## Dataset excerpts
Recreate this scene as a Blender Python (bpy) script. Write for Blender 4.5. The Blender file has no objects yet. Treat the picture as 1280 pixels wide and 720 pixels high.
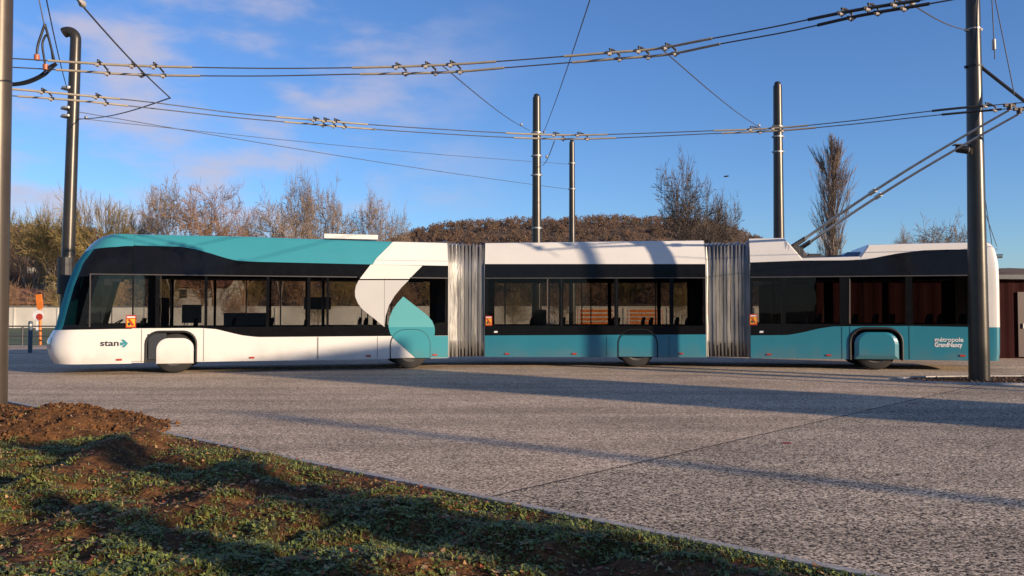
import bpy, math, random
from mathutils import Vector, Matrix
random.seed(7)
R = math.radians
S = bpy.context.scene
COL = S.collection
V = Vector

# ------------------------------------------------------------------ camera
F = 1000.0; TH = math.atan(0.03); HC = 1.5
camd = bpy.data.cameras.new('camera'); cam = bpy.data.objects.new('camera', camd); COL.objects.link(cam)
cam.location = (0, 0, HC); cam.rotation_euler = (math.pi/2 + TH, 0, 0)
camd.sensor_width = 36; camd.lens = 36*F/1280; camd.clip_end = 5000; camd.clip_start = 0.1
S.camera = cam
def ray(px, py):
    dx = (px-640)/F; dy = (360-py)/F
    return V((dx, math.cos(TH)-dy*math.sin(TH), math.sin(TH)+dy*math.cos(TH)))
def P(px, py, Y):
    d = ray(px, py); return V((0, 0, HC)) + d*(Y/d.y)
def G(px, py, h=0.0):
    d = ray(px, py); return V((0, 0, HC)) + d*((h-HC)/d.z)

# ------------------------------------------------------------------ materials
def new_mat(name):
    m = bpy.data.materials.new(name); m.use_nodes = True
    nt = m.node_tree; b = nt.nodes['Principled BSDF']; return m, nt, b
def mat(name, col, rough=0.6, metal=0.0, var=0.12, scale=6.0, bump=0.0, bscale=40.0, spec=0.5, coat=0.0, col2=None, stretch=None, detail=4):
    m, nt, b = new_mat(name)
    b.inputs['Roughness'].default_value = rough; b.inputs['Metallic'].default_value = metal
    b.inputs['Specular IOR Level'].default_value = spec
    if coat: b.inputs['Coat Weight'].default_value = coat; b.inputs['Coat Roughness'].default_value = 0.05
    tc = nt.nodes.new('ShaderNodeTexCoord'); mp = nt.nodes.new('ShaderNodeMapping')
    nt.links.new(tc.outputs['Object'], mp.inputs[0])
    if stretch: mp.inputs['Scale'].default_value = stretch
    n = nt.nodes.new('ShaderNodeTexNoise'); n.inputs['Scale'].default_value = scale; n.inputs['Detail'].default_value = detail
    nt.links.new(mp.outputs[0], n.inputs['Vector'])
    r = nt.nodes.new('ShaderNodeValToRGB'); nt.links.new(n.outputs['Fac'], r.inputs[0])
    c2 = col2 or col
    col = tuple(c*.76 for c in col); c2 = tuple(c*.76 for c in c2)
    r.color_ramp.elements[0].position = 0.3; r.color_ramp.elements[1].position = 0.7
    r.color_ramp.elements[0].color = tuple(c*(1-var) for c in col)+(1,)
    r.color_ramp.elements[1].color = tuple(min(1, c*(1+var)) for c in c2)+(1,)
    nt.links.new(r.outputs[0], b.inputs['Base Color'])
    if bump:
        n2 = nt.nodes.new('ShaderNodeTexNoise'); n2.inputs['Scale'].default_value = bscale; n2.inputs['Detail'].default_value = 5
        nt.links.new(mp.outputs[0], n2.inputs['Vector'])
        bp = nt.nodes.new('ShaderNodeBump'); bp.inputs['Strength'].default_value = bump; bp.inputs['Distance'].default_value = 0.02
        nt.links.new(n2.outputs['Fac'], bp.inputs['Height']); nt.links.new(bp.outputs[0], b.inputs['Normal'])
    return m
def paint(name, col, rough=0.28):
    """vehicle paint: slight dirt towards nothing in particular, faint orange peel"""
    m = mat(name, col, rough=rough, var=0.035, scale=1.3, coat=0.4, bump=0.03, bscale=3.0)
    # road film on the lowest part of the body
    nt = m.node_tree; b = nt.nodes['Principled BSDF']; src = b.inputs['Base Color'].links[0].from_socket
    tc = nt.nodes.new('ShaderNodeTexCoord'); sp = nt.nodes.new('ShaderNodeSeparateXYZ'); nt.links.new(tc.outputs['Object'], sp.inputs[0])
    n = nt.nodes.new('ShaderNodeTexNoise'); n.inputs['Scale'].default_value = 2.2; n.inputs['Detail'].default_value = 7; nt.links.new(tc.outputs['Object'], n.inputs['Vector'])
    ad = nt.nodes.new('ShaderNodeMath'); ad.operation = 'MULTIPLY_ADD'; nt.links.new(n.outputs['Fac'], ad.inputs[0]); ad.inputs[1].default_value = -.9; nt.links.new(sp.outputs[2], ad.inputs[2])
    mr = nt.nodes.new('ShaderNodeMapRange'); mr.interpolation_type = 'SMOOTHSTEP'; mr.inputs[1].default_value = .22; mr.inputs[2].default_value = -.28; mr.inputs[3].default_value = 0; mr.inputs[4].default_value = .24
    nt.links.new(ad.outputs[0], mr.inputs[0])
    mx = nt.nodes.new('ShaderNodeMix'); mx.data_type = 'RGBA'; nt.links.new(mr.outputs[0], mx.inputs[0]); nt.links.new(src, mx.inputs[6]); mx.inputs[7].default_value = (.16, .125, .095, 1)
    nt.links.new(mx.outputs[2], b.inputs['Base Color'])
    return m
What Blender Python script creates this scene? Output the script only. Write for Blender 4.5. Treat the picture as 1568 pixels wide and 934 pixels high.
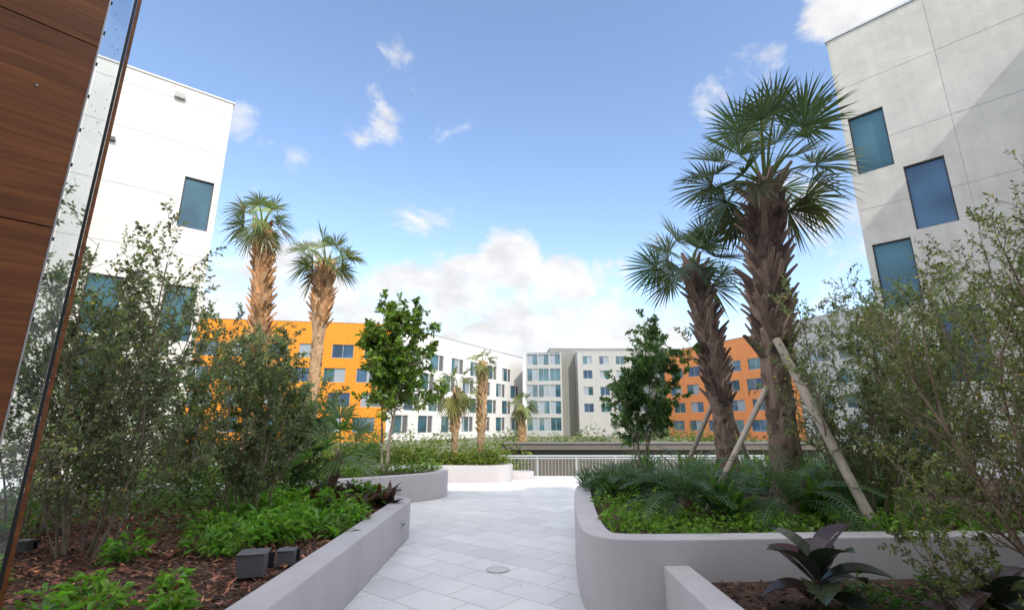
import bpy, math, numpy as np
from mathutils import Vector
R_=math.radians
scene=bpy.context.scene
for o in list(bpy.data.objects): bpy.data.objects.remove(o)

# ---------------------------------------------------------------- helpers
def nrm(a):
    a=np.asarray(a,float); l=np.linalg.norm(a,axis=-1,keepdims=True); return a/np.maximum(l,1e-9)

class MB:
    def __init__(s): s.V=[];s.F=[];s.M=[];s.C=[];s.n=0
    def add(s,v,f,mat=0,col=(.5,.5,.5)):
        v=np.asarray(v,float).reshape(-1,3); k=len(v)
        c=np.asarray(col,float)
        if c.ndim==1: c=np.tile(c,(k,1))
        s.V.append(v); s.C.append(c)
        n=s.n
        if isinstance(f,np.ndarray): f=(f+n).tolist()
        else: f=[[i+n for i in q] for q in f]
        s.F.extend(f); s.M.extend([mat]*len(f)); s.n+=k
    def box(s,c,size,mat=0,col=(.5,.5,.5),rot=0.0,ax=None):
        x,y,z=[q/2 for q in size]
        v=np.array([[a,b,d] for d in(-z,z) for b in(-y,y) for a in(-x,x)])
        if ax is not None: v=v@np.array(ax)
        else:
            cr,sr=math.cos(rot),math.sin(rot)
            v=np.stack([v[:,0]*cr-v[:,1]*sr,v[:,0]*sr+v[:,1]*cr,v[:,2]],1)
        s.add(v+np.array(c),[[0,2,3,1],[4,5,7,6],[0,1,5,4],[2,6,7,3],[0,4,6,2],[1,3,7,5]],mat,col)
    def build(s,name,mats,parent=None,smooth=None,bevel=0):
        me=bpy.data.meshes.new(name)
        me.from_pydata(np.concatenate(s.V).tolist(),[],s.F)
        for m in mats: me.materials.append(m)
        me.polygons.foreach_set("material_index",s.M)
        ca=me.color_attributes.new("Col",'FLOAT_COLOR','POINT')
        c=np.concatenate(s.C); c=np.concatenate([c,np.ones((len(c),1))],1)
        ca.data.foreach_set("color",c.astype(np.float32).ravel())
        if smooth is not None:
            me.polygons.foreach_set("use_smooth",[True]*len(me.polygons))
            me.set_sharp_from_angle(angle=R_(smooth))
        me.update()
        o=bpy.data.objects.new(name,me); scene.collection.objects.link(o)
        if parent: o.parent=parent
        if bevel:
            b=o.modifiers.new("b",'BEVEL'); b.width=bevel; b.segments=2
        return o
def empty(name):
    o=bpy.data.objects.new(name,None); scene.collection.objects.link(o); return o

def tube(mb,pts,rad,sides=6,mat=0,col=(.5,.5,.5),cap=False,jit=0,rng=None):
    pts=np.asarray(pts,float); K=len(pts); rad=np.broadcast_to(np.asarray(rad,float),(K,))
    T=nrm(np.gradient(pts,axis=0))
    ref=np.array([0,0,1.]) if abs(T[0][2])<.9 else np.array([1.,0,0])
    A=nrm(np.cross(T,ref)); B=np.cross(T,A)
    a=np.arange(sides)*2*math.pi/sides
    rr=rad[:,None]*np.ones((K,sides))
    if jit: rr=rr*(1+rng.normal(0,jit,(K,sides)))
    v=pts[:,None,:]+rr[...,None]*(np.cos(a)[None,:,None]*A[:,None,:]+np.sin(a)[None,:,None]*B[:,None,:])
    f=[]
    for i in range(K-1):
        for j in range(sides):
            f.append([i*sides+j,i*sides+(j+1)%sides,(i+1)*sides+(j+1)%sides,(i+1)*sides+j])
    if cap: f.append(list(range((K-1)*sides,K*sides))); f.append(list(range(sides))[::-1])
    mb.add(v,f,mat,col)

def leaves(mb,P,D,L,W,mat,col,rng,fold=.2,droop=.15,up=.8):
    P=np.asarray(P,float);D=nrm(D);N=len(P)
    n0=rng.normal(0,1,(N,3))*.6+np.array([0,0,up])
    S=nrm(np.cross(D,n0)); Nn=np.cross(S,D)
    L=np.asarray(L)[:,None];W=np.asarray(W)[:,None]
    l=P+D*L*.45+S*W*.5+Nn*W*fold; r=P+D*L*.45-S*W*.5+Nn*W*fold
    t=P+D*L-np.array([0,0,1])*L*droop
    v=np.stack([P,l,t,r],1).reshape(-1,3)
    i=np.arange(N)[:,None]*4
    f=np.concatenate([i+np.array([[0,2,1]]),i+np.array([[0,3,2]])],0)
    mb.add(v,f,mat,np.repeat(col,4,axis=0))

def strips(mb,P,S,W,mat,col):
    P=np.asarray(P,float);N,K,_=P.shape
    S=np.asarray(S,float)
    if S.ndim==2: S=S[:,None,:]
    W=np.broadcast_to(W,(N,K))[...,None]
    v=np.stack([P-S*W/2,P+S*W/2],2).reshape(-1,3)
    i=(np.arange(N)*K*2)[:,None,None]+(np.arange(K-1)*2)[None,:,None]
    f=(i+np.array([0,1,3,2])).reshape(-1,4)
    mb.add(v,f,mat,np.repeat(col,K*2,axis=0))

def vary(base,n,rng,amt=.25,hue=.12):
    c=np.array(base)[None,:]*np.exp(rng.normal(0,amt,(n,1)))*np.exp(rng.normal(0,hue,(n,3)))
    return np.clip(c,0.003,.8)

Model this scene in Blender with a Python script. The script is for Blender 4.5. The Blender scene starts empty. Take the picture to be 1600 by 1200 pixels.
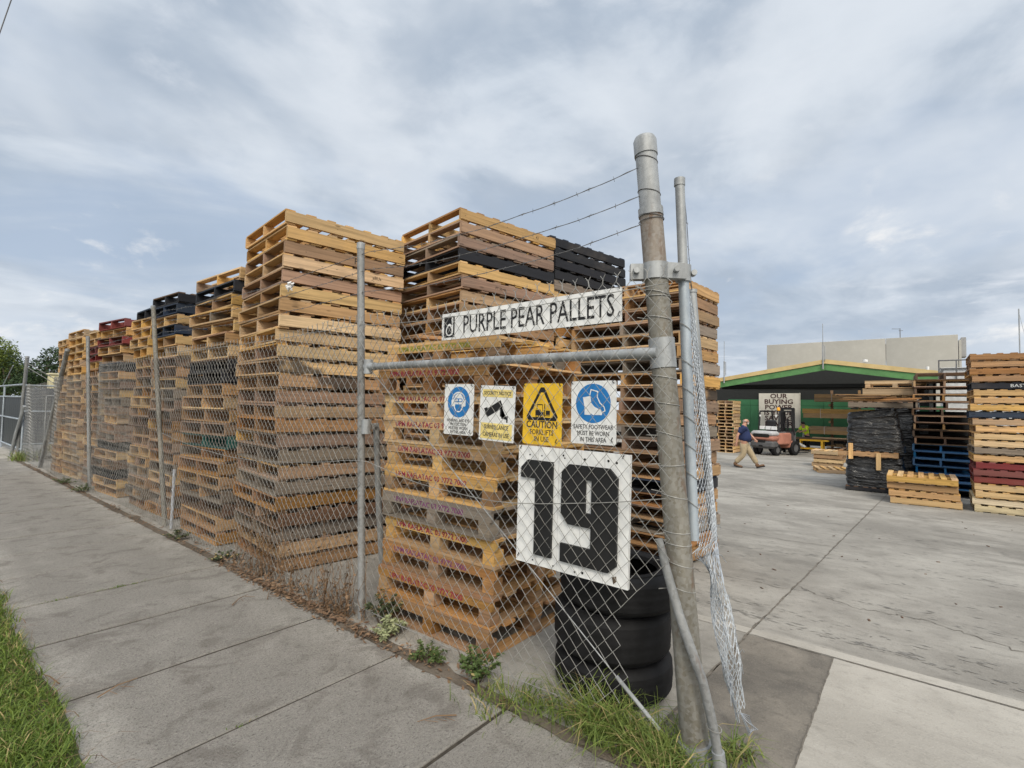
import bpy, math, random
import numpy as np
from mathutils import Vector, Matrix, noise as mnoise

random.seed(7); np.random.seed(7)
R = math.radians
S = bpy.context.scene
COL = S.collection

# ------------------------------------------------------------------ camera
cd = bpy.data.cameras.new('camera'); cam = bpy.data.objects.new('camera', cd); COL.objects.link(cam)
cd.sensor_width = 36.0; cd.lens = 790/1600*36.0; cd.clip_start = 0.05; cd.clip_end = 3000
PITCH, ROLL, AZ = R(2.55), R(1.1), R(51.1)
_f = Vector((math.sin(AZ)*math.cos(PITCH), math.cos(AZ)*math.cos(PITCH), math.sin(PITCH)))
_r = Vector((math.cos(AZ), -math.sin(AZ), 0)); _u = _r.cross(_f)
_r2 = math.cos(ROLL)*_r + math.sin(ROLL)*_u; _u2 = -math.sin(ROLL)*_r + math.cos(ROLL)*_u
m = Matrix((_r2, _u2, -_f)).transposed().to_4x4(); m.translation = (0, 0, 1.75)
cam.matrix_world = m
S.camera = cam
S.view_settings.view_transform = 'Standard'; S.view_settings.look = 'None'
S.view_settings.exposure = 0.14; S.view_settings.gamma = 1.0
S.render.resolution_x = 1024; S.render.resolution_y = 768

# ------------------------------------------------------------------ node helper
class NT:
    def __init__(s, tree): s.t = tree; s.n = tree.nodes; s.l = tree.links
    def new(s, typ, **kw):
        n = s.n.new(typ)
        for k, v in kw.items():
            if hasattr(n, k) and k not in ('inputs',): setattr(n, k, v)
        return n
    def link(s, a, b): s.l.new(a, b)
    def set(s, inp, v):
        if isinstance(v, bpy.types.NodeSocket): s.l.new(v, inp)
        elif isinstance(v, (int, float)): inp.default_value = v
        else:
            v = tuple(v)
            if inp.type == 'RGBA' and len(v) == 3: v = v+(1,)
            inp.default_value = v
    def math(s, op, a, b=0.0, c=0.0, clamp=False):
        n = s.n.new('ShaderNodeMath'); n.operation = op; n.use_clamp = clamp
        s.set(n.inputs[0], a); s.set(n.inputs[1], b); s.set(n.inputs[2], c); return n.outputs[0]
    def mix(s, f, a, b, mode='MIX'):
        n = s.n.new('ShaderNodeMix'); n.data_type = 'RGBA'; n.blend_type = mode
        s.set(n.inputs[0], f); s.set(n.inputs[6], a); s.set(n.inputs[7], b); return n.outputs[2]
    def noise(s, vec, scale, detail=4, rough=0.55, dist=0.0):
        n = s.n.new('ShaderNodeTexNoise'); s.set(n.inputs['Vector'], vec)
        n.inputs['Scale'].default_value = scale; n.inputs['Detail'].default_value = detail
        n.inputs['Roughness'].default_value = rough; n.inputs['Distortion'].default_value = dist
        return n.outputs['Fac']
    def mapping(s, vec, scale=(1, 1, 1), loc=(0, 0, 0), rot=(0, 0, 0)):
        n = s.n.new('ShaderNodeMapping'); s.set(n.inputs['Vector'], vec)
        s.set(n.inputs['Location'], loc); s.set(n.inputs['Rotation'], rot); s.set(n.inputs['Scale'], scale)
        return n.outputs[0]
    def rng(s, v, a, b, c=0.0, d=1.0, smooth=True):
        n = s.n.new('ShaderNodeMapRange'); n.clamp = True
        if smooth: n.interpolation_type = 'SMOOTHSTEP'
        s.set(n.inputs[0], v)
        for i, x in enumerate((a, b, c, d)): s.set(n.inputs[i+1], x)
        return n.outputs[0]
    def bump(s, h, strength=0.3, dist=0.01):
        n = s.n.new('ShaderNodeBump'); n.inputs['Strength'].default_value = strength
        n.inputs['Distance'].default_value = dist; s.set(n.inputs['Height'], h); return n.outputs[0]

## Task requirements
Leave the pictures out and reproduce exactly the lines from the top of the listing above through the line with "d = ray(px, py); return V((0, 0, HC)) + d*((h-HC)/d.z)".

## Worked solution
Recreate this scene as a Blender Python (bpy) script. Write for Blender 4.5. The Blender file has no objects yet. Treat the picture as 1280 pixels wide and 720 pixels high.
import bpy, math, random
from mathutils import Vector, Matrix
random.seed(7)
R = math.radians
S = bpy.context.scene
COL = S.collection
V = Vector

# ------------------------------------------------------------------ camera
F = 1000.0; TH = math.atan(0.03); HC = 1.5
camd = bpy.data.cameras.new('camera'); cam = bpy.data.objects.new('camera', camd); COL.objects.link(cam)
cam.location = (0, 0, HC); cam.rotation_euler = (math.pi/2 + TH, 0, 0)
camd.sensor_width = 36; camd.lens = 36*F/1280; camd.clip_end = 5000; camd.clip_start = 0.1
S.camera = cam
def ray(px, py):
    dx = (px-640)/F; dy = (360-py)/F
    return V((dx, math.cos(TH)-dy*math.sin(TH), math.sin(TH)+dy*math.cos(TH)))
def P(px, py, Y):
    d = ray(px, py); return V((0, 0, HC)) + d*(Y/d.y)
def G(px, py, h=0.0):
    d = ray(px, py); return V((0, 0, HC)) + d*((h-HC)/d.z)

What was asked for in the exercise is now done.